------ Stored records ------

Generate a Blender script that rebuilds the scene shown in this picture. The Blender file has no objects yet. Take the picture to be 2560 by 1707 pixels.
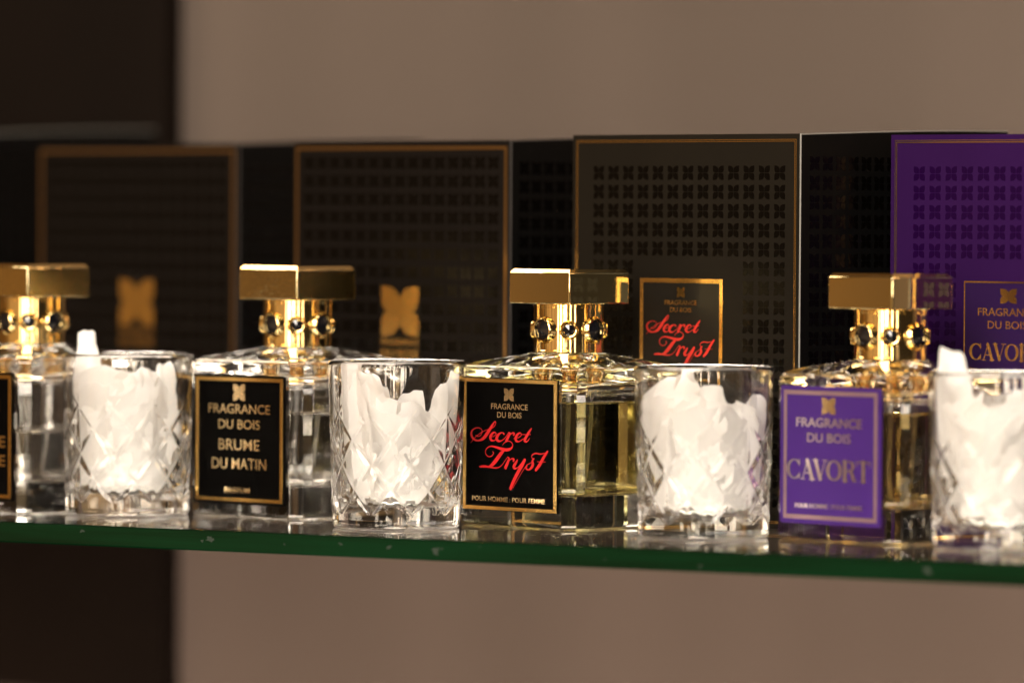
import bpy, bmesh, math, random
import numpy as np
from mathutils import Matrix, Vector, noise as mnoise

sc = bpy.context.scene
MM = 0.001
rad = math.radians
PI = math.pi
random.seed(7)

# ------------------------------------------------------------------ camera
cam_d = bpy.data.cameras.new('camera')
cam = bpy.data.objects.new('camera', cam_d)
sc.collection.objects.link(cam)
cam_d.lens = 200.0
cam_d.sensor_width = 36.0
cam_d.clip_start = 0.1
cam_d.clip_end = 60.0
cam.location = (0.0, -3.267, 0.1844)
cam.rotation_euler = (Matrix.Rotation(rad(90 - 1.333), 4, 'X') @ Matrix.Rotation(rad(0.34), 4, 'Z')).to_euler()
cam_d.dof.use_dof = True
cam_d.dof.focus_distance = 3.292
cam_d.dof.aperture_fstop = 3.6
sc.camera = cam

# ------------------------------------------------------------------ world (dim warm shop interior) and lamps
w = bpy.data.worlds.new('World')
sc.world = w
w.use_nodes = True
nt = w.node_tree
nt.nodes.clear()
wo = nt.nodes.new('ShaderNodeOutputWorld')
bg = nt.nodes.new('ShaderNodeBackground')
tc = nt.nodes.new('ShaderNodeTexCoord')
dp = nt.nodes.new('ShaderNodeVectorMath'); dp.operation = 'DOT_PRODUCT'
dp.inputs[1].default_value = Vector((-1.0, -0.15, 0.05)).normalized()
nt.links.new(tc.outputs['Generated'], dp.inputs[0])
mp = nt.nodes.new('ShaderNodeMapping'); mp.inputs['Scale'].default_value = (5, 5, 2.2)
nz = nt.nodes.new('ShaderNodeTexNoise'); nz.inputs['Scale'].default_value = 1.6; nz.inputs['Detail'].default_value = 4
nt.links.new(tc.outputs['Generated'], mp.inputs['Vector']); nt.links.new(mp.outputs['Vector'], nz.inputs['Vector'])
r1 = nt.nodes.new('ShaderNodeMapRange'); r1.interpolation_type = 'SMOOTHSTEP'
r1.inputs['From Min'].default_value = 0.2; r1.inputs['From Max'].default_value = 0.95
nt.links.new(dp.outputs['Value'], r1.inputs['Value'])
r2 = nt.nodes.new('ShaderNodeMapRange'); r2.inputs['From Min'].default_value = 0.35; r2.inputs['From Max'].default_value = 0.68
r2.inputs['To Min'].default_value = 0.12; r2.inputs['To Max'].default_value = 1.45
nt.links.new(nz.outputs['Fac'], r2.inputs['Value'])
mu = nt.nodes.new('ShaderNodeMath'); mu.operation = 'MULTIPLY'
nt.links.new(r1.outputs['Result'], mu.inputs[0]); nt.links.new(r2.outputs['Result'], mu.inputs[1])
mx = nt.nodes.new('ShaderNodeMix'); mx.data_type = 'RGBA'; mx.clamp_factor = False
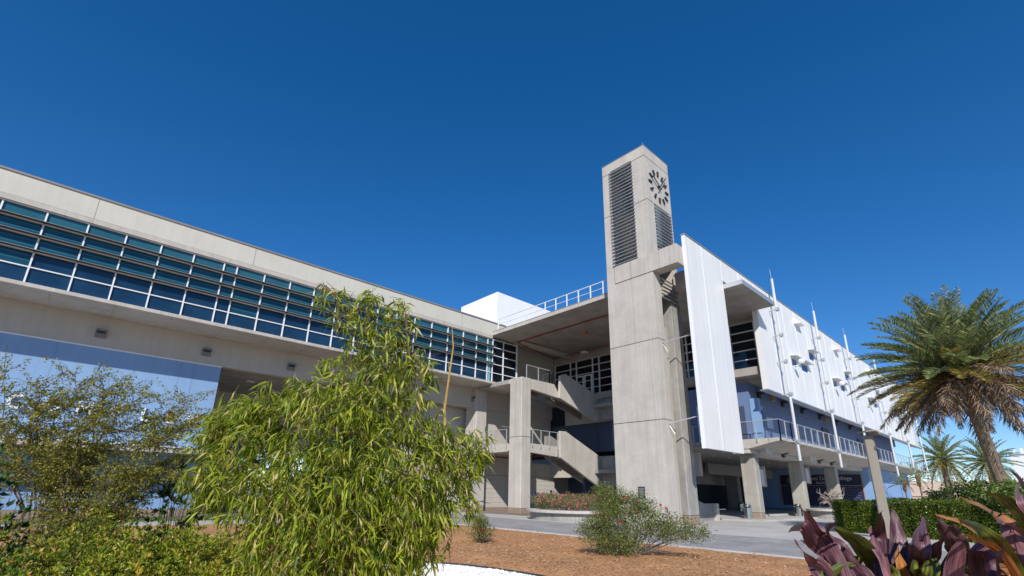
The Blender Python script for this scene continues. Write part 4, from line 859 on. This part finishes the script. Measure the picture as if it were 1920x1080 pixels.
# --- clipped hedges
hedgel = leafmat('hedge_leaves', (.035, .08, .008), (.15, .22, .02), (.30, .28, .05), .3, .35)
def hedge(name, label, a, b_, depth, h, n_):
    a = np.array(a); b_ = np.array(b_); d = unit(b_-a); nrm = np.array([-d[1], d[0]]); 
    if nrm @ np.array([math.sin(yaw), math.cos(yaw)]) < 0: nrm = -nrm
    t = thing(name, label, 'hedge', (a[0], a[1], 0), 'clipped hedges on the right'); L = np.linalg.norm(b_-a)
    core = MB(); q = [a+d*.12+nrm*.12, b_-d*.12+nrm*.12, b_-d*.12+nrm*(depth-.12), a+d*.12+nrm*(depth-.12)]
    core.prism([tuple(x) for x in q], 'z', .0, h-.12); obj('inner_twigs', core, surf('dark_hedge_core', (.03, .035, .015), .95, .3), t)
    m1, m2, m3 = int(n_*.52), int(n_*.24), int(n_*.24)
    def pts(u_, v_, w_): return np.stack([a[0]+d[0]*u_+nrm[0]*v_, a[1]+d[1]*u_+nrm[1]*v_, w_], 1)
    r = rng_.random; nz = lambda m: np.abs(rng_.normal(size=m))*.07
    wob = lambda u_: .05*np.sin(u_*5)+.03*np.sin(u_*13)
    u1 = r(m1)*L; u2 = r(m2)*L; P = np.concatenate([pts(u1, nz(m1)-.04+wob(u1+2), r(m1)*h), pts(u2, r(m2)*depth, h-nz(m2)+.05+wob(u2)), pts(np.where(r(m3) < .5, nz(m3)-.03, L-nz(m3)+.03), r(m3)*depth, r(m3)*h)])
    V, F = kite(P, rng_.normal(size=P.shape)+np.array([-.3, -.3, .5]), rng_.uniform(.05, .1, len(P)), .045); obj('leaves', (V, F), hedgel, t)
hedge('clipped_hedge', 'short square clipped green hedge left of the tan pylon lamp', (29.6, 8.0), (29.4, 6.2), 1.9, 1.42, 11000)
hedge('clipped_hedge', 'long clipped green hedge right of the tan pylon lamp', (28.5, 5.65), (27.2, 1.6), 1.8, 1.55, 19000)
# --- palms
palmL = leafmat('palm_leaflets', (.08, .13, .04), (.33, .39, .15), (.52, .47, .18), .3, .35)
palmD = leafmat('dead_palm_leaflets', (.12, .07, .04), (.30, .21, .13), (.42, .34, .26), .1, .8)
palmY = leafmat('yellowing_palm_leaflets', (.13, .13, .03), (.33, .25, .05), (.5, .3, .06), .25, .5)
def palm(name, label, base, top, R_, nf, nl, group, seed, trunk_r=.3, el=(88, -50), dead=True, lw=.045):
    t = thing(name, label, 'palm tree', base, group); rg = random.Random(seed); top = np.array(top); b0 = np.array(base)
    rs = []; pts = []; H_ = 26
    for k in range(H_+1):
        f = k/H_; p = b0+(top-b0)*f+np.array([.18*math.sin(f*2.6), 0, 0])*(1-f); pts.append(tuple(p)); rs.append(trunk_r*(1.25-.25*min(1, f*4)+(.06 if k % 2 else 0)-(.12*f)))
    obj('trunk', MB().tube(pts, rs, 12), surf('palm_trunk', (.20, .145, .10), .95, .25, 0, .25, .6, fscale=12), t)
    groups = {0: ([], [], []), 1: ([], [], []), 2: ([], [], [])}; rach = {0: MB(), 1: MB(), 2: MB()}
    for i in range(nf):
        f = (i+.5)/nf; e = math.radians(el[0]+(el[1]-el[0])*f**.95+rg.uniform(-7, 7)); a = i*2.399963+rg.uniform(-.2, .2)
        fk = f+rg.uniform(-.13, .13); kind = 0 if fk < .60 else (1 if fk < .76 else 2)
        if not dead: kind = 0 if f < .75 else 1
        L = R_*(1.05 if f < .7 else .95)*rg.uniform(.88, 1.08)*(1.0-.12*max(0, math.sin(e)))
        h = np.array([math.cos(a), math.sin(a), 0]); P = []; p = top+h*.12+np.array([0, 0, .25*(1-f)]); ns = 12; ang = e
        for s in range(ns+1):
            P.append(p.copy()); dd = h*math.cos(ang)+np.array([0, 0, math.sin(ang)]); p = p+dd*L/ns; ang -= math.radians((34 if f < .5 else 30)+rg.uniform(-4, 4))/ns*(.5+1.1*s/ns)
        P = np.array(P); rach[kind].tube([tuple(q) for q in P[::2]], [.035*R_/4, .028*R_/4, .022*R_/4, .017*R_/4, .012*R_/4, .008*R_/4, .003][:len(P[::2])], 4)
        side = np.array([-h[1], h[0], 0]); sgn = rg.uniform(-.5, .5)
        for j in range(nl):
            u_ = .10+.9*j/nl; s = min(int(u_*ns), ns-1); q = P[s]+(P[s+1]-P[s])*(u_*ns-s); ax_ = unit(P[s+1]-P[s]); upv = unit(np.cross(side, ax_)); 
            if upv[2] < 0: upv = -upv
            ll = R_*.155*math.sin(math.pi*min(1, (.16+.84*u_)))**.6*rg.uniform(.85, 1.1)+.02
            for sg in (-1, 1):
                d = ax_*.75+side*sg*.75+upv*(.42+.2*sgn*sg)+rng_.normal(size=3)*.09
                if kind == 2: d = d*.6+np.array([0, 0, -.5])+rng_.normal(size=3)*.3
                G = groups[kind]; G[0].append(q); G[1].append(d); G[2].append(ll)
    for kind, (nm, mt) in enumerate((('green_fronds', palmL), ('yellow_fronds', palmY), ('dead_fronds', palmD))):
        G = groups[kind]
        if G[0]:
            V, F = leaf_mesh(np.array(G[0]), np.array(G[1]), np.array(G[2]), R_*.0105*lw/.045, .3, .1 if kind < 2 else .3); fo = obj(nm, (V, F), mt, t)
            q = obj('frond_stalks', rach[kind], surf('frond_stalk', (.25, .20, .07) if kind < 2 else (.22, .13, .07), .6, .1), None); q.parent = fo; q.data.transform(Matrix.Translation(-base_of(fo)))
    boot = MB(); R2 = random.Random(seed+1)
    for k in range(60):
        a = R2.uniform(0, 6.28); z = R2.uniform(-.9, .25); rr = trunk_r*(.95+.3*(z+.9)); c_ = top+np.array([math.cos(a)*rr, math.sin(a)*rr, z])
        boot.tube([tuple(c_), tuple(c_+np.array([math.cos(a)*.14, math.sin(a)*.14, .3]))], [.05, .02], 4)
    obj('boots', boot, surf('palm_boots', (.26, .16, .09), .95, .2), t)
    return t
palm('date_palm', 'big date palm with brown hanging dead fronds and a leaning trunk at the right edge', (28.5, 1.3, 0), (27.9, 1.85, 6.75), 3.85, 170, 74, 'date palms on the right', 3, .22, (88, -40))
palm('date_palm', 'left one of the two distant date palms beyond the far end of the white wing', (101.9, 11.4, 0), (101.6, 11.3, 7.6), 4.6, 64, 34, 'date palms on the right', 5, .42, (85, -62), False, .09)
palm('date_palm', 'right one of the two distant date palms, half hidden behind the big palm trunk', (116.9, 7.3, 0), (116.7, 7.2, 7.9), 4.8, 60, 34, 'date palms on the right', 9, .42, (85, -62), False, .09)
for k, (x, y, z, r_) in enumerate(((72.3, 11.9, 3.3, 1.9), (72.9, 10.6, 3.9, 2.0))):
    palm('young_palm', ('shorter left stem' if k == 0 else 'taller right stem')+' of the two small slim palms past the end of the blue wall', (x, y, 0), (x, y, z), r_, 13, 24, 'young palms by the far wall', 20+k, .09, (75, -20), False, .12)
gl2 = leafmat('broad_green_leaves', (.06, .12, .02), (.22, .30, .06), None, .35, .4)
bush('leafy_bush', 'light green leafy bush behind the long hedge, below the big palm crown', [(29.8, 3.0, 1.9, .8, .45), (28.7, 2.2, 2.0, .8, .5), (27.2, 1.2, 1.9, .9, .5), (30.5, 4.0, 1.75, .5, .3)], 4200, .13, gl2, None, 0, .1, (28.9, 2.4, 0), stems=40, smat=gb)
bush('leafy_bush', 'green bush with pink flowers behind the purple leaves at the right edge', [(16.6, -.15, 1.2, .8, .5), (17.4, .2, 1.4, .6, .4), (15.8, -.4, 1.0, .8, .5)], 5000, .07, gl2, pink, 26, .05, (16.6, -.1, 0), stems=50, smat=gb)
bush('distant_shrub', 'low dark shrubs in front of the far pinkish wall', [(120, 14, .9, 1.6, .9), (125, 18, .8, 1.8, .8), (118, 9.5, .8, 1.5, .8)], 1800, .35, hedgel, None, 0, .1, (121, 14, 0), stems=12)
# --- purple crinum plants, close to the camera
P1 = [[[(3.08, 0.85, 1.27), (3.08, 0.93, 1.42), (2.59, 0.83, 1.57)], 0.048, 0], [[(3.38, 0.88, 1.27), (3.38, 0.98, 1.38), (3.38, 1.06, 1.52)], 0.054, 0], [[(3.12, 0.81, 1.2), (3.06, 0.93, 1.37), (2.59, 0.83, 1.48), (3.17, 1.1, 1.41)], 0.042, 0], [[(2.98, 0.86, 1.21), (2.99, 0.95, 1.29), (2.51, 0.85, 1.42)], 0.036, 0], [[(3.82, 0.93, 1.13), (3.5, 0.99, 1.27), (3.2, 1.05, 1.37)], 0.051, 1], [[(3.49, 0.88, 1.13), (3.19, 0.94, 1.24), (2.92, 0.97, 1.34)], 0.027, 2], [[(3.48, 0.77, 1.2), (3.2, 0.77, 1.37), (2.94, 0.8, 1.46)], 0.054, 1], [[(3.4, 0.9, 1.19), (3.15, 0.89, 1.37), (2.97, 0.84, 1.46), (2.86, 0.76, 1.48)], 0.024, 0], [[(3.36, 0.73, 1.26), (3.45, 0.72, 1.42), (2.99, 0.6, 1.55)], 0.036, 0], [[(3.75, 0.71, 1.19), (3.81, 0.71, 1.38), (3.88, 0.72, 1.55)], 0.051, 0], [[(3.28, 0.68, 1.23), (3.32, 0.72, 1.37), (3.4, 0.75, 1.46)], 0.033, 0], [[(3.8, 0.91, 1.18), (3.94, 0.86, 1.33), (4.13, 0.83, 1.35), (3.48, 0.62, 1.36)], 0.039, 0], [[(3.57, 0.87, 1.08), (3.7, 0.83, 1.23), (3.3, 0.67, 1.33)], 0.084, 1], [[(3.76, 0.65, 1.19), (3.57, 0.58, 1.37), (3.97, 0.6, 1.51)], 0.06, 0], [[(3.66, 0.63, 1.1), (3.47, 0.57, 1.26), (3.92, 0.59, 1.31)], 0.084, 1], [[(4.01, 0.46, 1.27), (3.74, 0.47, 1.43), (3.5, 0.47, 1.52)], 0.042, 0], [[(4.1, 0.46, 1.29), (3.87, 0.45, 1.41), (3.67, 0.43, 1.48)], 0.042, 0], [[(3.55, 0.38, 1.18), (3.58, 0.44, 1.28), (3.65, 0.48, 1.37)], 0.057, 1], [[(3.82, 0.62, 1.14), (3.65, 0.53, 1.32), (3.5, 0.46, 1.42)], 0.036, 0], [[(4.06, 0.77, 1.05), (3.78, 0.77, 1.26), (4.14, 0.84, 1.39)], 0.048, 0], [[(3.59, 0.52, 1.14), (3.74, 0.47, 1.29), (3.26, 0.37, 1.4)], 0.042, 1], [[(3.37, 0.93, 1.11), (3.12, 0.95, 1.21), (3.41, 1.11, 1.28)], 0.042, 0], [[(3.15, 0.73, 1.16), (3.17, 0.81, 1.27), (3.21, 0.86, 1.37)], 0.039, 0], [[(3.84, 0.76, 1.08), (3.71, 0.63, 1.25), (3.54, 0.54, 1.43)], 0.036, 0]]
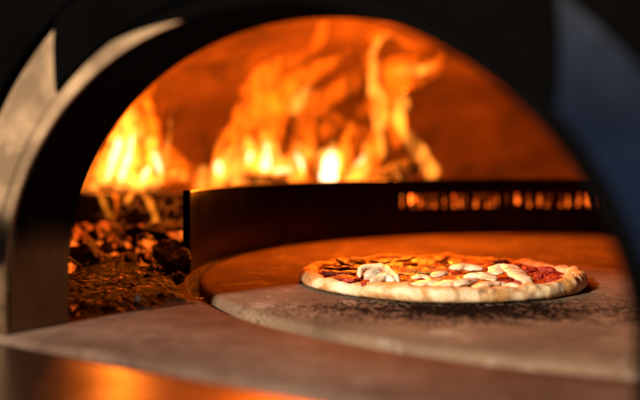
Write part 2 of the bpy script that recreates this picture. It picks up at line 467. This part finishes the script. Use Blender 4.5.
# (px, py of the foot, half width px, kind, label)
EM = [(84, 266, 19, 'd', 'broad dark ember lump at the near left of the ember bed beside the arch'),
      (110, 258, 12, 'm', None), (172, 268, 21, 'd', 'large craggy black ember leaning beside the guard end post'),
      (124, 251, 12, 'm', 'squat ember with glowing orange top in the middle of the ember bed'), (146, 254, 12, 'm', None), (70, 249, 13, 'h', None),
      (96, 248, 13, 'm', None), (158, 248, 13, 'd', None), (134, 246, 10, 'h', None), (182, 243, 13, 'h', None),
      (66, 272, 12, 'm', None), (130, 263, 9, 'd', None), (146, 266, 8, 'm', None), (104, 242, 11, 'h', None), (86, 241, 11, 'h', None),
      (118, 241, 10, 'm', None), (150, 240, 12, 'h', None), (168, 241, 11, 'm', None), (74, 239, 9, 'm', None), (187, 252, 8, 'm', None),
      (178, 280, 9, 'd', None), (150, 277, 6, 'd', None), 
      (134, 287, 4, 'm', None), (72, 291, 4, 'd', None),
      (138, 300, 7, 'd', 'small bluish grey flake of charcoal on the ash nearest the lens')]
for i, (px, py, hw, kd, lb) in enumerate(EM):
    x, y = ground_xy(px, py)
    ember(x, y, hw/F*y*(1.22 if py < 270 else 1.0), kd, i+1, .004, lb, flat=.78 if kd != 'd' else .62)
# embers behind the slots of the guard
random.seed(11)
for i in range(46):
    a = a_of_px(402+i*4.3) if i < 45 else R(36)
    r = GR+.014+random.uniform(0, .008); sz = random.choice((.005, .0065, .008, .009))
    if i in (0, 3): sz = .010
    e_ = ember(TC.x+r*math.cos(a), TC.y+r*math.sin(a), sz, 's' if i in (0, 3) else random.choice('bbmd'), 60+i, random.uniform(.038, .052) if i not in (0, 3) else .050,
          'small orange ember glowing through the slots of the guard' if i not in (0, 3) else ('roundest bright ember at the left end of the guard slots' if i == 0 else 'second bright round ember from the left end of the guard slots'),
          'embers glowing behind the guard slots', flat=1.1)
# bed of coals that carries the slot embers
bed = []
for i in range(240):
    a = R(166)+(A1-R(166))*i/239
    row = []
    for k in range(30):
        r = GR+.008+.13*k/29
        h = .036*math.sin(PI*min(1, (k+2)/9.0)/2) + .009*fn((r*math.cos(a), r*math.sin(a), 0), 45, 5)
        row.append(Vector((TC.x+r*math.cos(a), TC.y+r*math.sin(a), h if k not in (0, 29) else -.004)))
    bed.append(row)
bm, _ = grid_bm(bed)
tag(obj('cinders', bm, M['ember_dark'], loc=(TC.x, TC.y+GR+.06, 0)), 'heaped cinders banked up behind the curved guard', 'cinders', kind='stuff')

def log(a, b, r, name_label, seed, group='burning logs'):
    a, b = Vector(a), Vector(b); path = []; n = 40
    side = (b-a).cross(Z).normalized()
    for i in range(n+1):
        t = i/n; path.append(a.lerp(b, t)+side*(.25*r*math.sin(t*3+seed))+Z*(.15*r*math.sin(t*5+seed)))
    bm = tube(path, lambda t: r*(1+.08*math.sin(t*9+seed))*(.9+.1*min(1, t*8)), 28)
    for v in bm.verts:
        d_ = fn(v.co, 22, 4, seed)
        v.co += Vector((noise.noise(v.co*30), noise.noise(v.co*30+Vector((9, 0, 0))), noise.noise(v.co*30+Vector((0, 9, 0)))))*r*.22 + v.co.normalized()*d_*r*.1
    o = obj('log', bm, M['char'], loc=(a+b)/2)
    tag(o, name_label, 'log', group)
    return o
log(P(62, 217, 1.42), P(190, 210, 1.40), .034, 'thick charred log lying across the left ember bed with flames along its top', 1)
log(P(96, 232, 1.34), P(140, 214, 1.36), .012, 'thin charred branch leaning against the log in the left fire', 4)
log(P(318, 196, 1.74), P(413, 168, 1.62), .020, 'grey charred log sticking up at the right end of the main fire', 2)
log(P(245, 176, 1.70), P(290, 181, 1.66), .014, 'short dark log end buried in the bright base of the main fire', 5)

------

Exercise - Transcribe, from the records above, the first line and every line after it up to and including the line with "sc.camera = cam"; omit pictures.

Finished exercise -
Generate a Blender script that rebuilds the scene shown in this picture. The Blender file has no objects yet. Take the picture to be 2560 by 1707 pixels.
import bpy, bmesh, math, random
import numpy as np
from mathutils import Matrix, Vector, noise as mnoise

sc = bpy.context.scene
MM = 0.001
rad = math.radians
PI = math.pi
random.seed(7)

# ------------------------------------------------------------------ camera
cam_d = bpy.data.cameras.new('camera')
cam = bpy.data.objects.new('camera', cam_d)
sc.collection.objects.link(cam)
cam_d.lens = 200.0
cam_d.sensor_width = 36.0
cam_d.clip_start = 0.1
cam_d.clip_end = 60.0
cam.location = (0.0, -3.267, 0.1844)
cam.rotation_euler = (Matrix.Rotation(rad(90 - 1.333), 4, 'X') @ Matrix.Rotation(rad(0.34), 4, 'Z')).to_euler()
cam_d.dof.use_dof = True
cam_d.dof.focus_distance = 3.292
cam_d.dof.aperture_fstop = 3.6
sc.camera = cam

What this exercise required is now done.